Por tanto, teniendo un gran sumo sacerdote que traspasó los cielos, Jesús el Hijo de Dios, retengamos nuestra profesión. Porque no tenemos un sumo sacerdote que no pueda compadecerse de nuestras debilidades, sino uno que fue tentado en todo según nuestra semejanza, pero sin pecado. Acerquémonos, pues, confiadamente al trono de la gracia, para alcanzar misericordia y hallar gracia para el oportuno socorro. (Hebreos 4:14–16)
Cuando meditamos en este pasaje, somos llevados a un lugar de profunda adoración y gratitud hacia nuestro Señor.
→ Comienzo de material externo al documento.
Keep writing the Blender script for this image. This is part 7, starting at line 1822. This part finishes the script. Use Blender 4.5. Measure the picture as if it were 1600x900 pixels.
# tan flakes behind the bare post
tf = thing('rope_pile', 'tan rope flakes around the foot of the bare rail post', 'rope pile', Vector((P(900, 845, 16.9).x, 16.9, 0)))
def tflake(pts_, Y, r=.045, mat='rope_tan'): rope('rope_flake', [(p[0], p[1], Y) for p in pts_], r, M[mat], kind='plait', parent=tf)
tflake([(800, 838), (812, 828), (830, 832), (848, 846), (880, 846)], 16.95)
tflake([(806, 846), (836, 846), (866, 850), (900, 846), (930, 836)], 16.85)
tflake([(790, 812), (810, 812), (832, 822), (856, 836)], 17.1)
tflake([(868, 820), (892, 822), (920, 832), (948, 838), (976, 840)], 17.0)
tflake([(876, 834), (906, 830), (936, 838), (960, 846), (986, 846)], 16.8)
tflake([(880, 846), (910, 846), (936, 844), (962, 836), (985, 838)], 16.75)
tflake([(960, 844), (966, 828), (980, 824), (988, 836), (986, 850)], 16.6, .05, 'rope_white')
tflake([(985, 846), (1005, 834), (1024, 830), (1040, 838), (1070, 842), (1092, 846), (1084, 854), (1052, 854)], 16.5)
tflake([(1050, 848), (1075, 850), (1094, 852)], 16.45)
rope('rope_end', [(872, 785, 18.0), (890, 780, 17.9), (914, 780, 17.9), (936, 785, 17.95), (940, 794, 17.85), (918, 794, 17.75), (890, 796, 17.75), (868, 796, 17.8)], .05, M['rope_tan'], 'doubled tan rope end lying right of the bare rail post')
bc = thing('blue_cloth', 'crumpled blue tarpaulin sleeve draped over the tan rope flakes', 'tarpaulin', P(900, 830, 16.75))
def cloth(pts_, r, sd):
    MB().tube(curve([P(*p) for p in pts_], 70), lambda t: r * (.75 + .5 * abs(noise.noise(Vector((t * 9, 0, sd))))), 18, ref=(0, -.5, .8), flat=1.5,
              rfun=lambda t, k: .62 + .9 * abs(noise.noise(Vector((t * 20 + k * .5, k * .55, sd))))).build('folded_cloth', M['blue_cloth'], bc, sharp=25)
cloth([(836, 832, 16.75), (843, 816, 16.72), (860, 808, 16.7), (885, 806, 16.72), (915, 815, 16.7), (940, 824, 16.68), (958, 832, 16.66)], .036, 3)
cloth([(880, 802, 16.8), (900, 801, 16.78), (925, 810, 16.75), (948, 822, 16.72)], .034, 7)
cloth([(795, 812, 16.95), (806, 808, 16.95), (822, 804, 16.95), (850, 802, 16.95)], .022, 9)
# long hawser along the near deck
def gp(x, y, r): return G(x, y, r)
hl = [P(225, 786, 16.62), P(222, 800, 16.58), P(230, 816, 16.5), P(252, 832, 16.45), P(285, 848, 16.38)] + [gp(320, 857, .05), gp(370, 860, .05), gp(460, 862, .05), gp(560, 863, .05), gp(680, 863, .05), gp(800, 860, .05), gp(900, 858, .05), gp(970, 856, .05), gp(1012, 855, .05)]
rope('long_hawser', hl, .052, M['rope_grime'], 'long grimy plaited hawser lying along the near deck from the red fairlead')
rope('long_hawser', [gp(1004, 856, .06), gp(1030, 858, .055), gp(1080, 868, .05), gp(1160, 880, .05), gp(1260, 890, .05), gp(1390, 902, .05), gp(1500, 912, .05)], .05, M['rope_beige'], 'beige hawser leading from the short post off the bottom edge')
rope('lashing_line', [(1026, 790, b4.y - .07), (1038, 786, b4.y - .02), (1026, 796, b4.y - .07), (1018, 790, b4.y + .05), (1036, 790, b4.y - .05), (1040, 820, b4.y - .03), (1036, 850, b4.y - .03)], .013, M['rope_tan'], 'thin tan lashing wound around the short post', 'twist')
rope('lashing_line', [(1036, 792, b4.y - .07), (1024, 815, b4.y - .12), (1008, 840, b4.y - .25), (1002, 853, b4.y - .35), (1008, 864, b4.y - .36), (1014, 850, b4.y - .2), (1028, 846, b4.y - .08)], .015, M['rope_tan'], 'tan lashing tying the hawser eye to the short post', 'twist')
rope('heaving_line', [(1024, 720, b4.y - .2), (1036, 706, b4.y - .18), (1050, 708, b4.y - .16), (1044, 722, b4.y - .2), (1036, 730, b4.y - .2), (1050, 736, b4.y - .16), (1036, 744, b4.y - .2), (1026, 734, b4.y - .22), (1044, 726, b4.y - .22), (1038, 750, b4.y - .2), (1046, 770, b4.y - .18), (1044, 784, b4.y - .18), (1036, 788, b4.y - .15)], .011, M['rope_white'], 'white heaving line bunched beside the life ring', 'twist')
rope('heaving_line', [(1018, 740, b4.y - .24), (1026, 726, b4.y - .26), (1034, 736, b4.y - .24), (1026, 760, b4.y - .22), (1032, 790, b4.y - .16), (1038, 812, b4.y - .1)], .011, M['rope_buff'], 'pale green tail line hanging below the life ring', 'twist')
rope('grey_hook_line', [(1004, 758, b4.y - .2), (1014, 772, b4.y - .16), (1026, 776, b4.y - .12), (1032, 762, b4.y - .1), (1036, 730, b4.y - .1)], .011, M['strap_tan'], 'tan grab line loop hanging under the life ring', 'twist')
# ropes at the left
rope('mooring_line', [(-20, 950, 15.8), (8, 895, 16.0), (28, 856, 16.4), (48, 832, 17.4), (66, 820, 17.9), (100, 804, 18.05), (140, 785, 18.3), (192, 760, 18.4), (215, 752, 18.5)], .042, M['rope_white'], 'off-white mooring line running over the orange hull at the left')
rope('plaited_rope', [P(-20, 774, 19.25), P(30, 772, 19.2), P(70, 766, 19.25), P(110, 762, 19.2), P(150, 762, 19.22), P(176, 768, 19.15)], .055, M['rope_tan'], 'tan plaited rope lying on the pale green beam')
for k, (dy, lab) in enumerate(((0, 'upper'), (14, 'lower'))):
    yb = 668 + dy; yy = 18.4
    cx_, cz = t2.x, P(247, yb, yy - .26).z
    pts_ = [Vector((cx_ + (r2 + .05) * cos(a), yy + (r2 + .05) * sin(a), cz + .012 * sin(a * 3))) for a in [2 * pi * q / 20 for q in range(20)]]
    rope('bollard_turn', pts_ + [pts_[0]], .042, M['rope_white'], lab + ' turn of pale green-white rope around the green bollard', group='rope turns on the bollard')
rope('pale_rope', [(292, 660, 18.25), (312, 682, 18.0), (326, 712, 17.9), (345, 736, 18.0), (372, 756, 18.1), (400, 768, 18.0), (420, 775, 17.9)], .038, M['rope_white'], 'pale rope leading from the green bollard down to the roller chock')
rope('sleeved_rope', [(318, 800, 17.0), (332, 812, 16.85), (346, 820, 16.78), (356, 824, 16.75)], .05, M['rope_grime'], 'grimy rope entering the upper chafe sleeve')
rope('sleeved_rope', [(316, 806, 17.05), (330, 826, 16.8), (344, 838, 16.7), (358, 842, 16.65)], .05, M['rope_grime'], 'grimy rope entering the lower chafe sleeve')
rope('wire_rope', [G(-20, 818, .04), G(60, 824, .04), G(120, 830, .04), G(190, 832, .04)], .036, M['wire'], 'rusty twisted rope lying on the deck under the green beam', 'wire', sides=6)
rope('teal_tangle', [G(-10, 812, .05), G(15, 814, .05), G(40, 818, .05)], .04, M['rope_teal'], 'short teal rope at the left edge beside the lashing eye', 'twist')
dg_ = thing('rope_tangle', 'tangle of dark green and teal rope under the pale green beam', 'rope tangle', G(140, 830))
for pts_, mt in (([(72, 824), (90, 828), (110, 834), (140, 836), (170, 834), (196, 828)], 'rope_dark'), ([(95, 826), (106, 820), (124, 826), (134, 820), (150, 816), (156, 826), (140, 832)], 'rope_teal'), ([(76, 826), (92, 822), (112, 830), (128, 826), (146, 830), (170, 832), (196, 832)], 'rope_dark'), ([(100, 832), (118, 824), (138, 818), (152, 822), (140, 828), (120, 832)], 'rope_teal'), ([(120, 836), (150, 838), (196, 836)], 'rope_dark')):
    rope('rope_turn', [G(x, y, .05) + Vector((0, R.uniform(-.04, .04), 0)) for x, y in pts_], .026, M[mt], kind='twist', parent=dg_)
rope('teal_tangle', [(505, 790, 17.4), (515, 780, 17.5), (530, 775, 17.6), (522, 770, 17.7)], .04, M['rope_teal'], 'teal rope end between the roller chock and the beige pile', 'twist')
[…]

Jesús, el Hijo de Dios, no es simplemente un mediador entre Dios y el hombre; Él es nuestro gran Sumo Sacerdote, el único capaz de traspasar los cielos y entrar en la misma presencia de Dios. Entonces, ¿cómo no adorarle por tan grande obra? Jesucristo, quien dejó la gloria celestial, se humilló y fue tentado como nosotros, para poder comprender nuestras debilidades y ofrecerse como sacrificio perfecto y sin mancha.
La adoración brota de un corazón que reconoce la grandeza y la misericordia de Dios. Adoramos a Cristo por su perfección, por su obra redentora, y porque Él entiende cada uno de nuestros sufrimientos y tentaciones, aunque Él nunca pecó. Adoramos a un Dios que no es distante ni indiferente a nuestras luchas, sino uno que se acercó a nosotros en la persona de su Hijo para redimirnos. ¡Qué privilegio es poder acercarnos a su trono de gracia, no con temor, sino con confianza, sabiendo que allí hallamos misericordia!
Además de adoración, este pasaje nos llena de gratitud, porque no hay mayor muestra de amor y misericordia que la obra de Cristo, quien nos da acceso a la presencia de Dios. ¿Qué podemos dar en respuesta? Gratitud genuina. Gracias porque Él nos recibe, no con base en nuestras obras o méritos, sino por su gracia infinita. Nos da lo que no merecemos: su perdón, su misericordia, y el poder de vivir en santidad. Gracias porque en cada momento de necesidad podemos hallar oportuno socorro. Él está siempre dispuesto a escucharnos y ayudarnos.